Messy Church

Fresh ideas for building a Christ-centred community

Reimagining Sunday all-age worship

Posted by Martyn Payne on 01 Jun 2017 (0 comments)

There is no doubt that Messy Church has helped many of us reimagine how we best run a gathered service so that everyone can come close to God. By stepping outside of Sunday morning, it neatly by-passes those inevitable tensions that arise when traditional shapes of Sunday church try and accommodate the presence of children and young people. Many people probably feel that Sunday morning all-age or family service can leave both young and old feeling short-changed, patronised and spiritually undernourished. Old wine is good, but mixing it with new wine in the original wineskins can lead to disaster. So how can we, as Messy Church teams, best influence Sunday morning worship that has families and children present? And what can we learn from Messy Church that might be helpful?

On my travels to visit Messy Churches across the country, I often come across those who are attempting to reformulate Sunday morning’s all-age service in a more messy style, by drawing on the format and values of Messy Church. I rejoice to see this and, although it isn’t always easy, it does represent a positive desire to reconnect with where children, young people and families are today. On the whole, this generation is much more at home with worship that includes an opportunity to create community together, through conversation, shared activities and food, as well as enjoy communal prayers, singing and learning together that help everyone draw close to God.

Most recently, I was involved with planning and leading such an all-age Messy Church-style morning worship. It went well, but I have to confess that we did struggle to make sure everything was properly included, namely: a balance of songs to suit different generations; notices; liturgical elements of confession and absolution; as well as the need to have the Bible read properly rather than just told as a story as part of the celebration. Many of you, I am sure, have trod that particular tightrope in your time, trying to tick all the boxes. I came away realising how much freer and easier it was by comparison to put together a Messy Church service, even though that does of course involve a lot of preparation too, particularly for the activity tables and the meal.

I expect many you will have been involved in such all-age Sunday morning negotiations at your own church, especially if you are already running a successful Messy Church and have seen how well creative learning, table conversation, food and a relatively short gathered time of celebration work, and you want to transplant some of that into a Sunday morning. Different traditions of course will find their own way forward with regard to this Sunday morning challenge and, indeed, will need to more and more, if families from your Messy Church begin to want to be part of the Sunday morning congregation. So whether you go for the sort of all-age service which is partly gathered and partly in learning zones such as the Explore Together model from Scripture Union, or whether you work hard at making every part of a traditional liturgy much more all-age friendly without losing its dignity and depth, such as in Worship Together from Church House Publishing, it is a recognition that, as in every age, we need to move forward and discover new patterns of worship for our time.

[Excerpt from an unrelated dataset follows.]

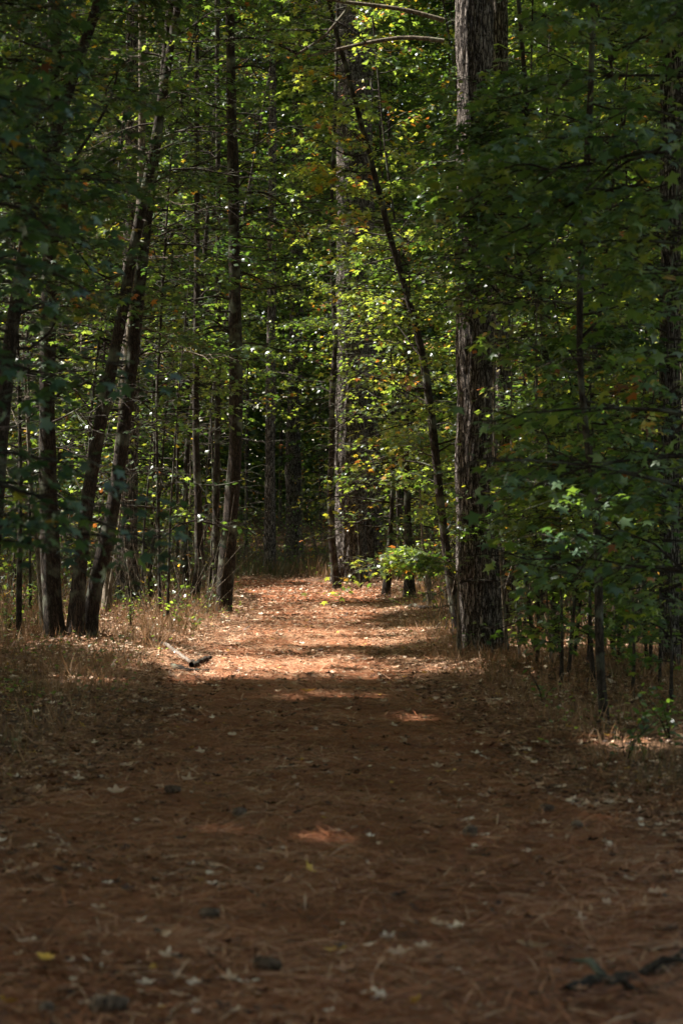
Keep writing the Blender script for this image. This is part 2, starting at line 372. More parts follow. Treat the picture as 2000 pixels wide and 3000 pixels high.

Messy Church is being used by God to do many things. As a church planting model that grows a new worshipping community from within, it has so much to recommend it. It has a proven track record already, even after such a short time, of welcoming many on to a journey of faith from backgrounds with no connection with church. And, because it was established as something outside of Sunday morning, it always has that particular evangelistic dimension to offer the church which is so timely for our post-Christian, though not post-spiritual, western world. 

But Messy Church does have this another dimension too - that of influencing how we reshape our traditional all-age services. It’s worth noting in this context that those new families who do come on Sunday morning to more Messy-like services are largely those who are to some degree already warm towards the gospel. And so I suppose, in that sense, Messy Church has also helped to create a sort of family discipleship service for them. This is a good thing and is to be encouraged. However, in all this, let’s not forget the Great Commission of which we were reminded in the readings at the beginning of this month. A ‘standard Messy Church’ outside Sunday morning particularly picks up the challenge to ‘go into all the world and make disciples’; to go where people are and not simply to wait for them to turn up on Sunday morning, however messy-friendly those places may be.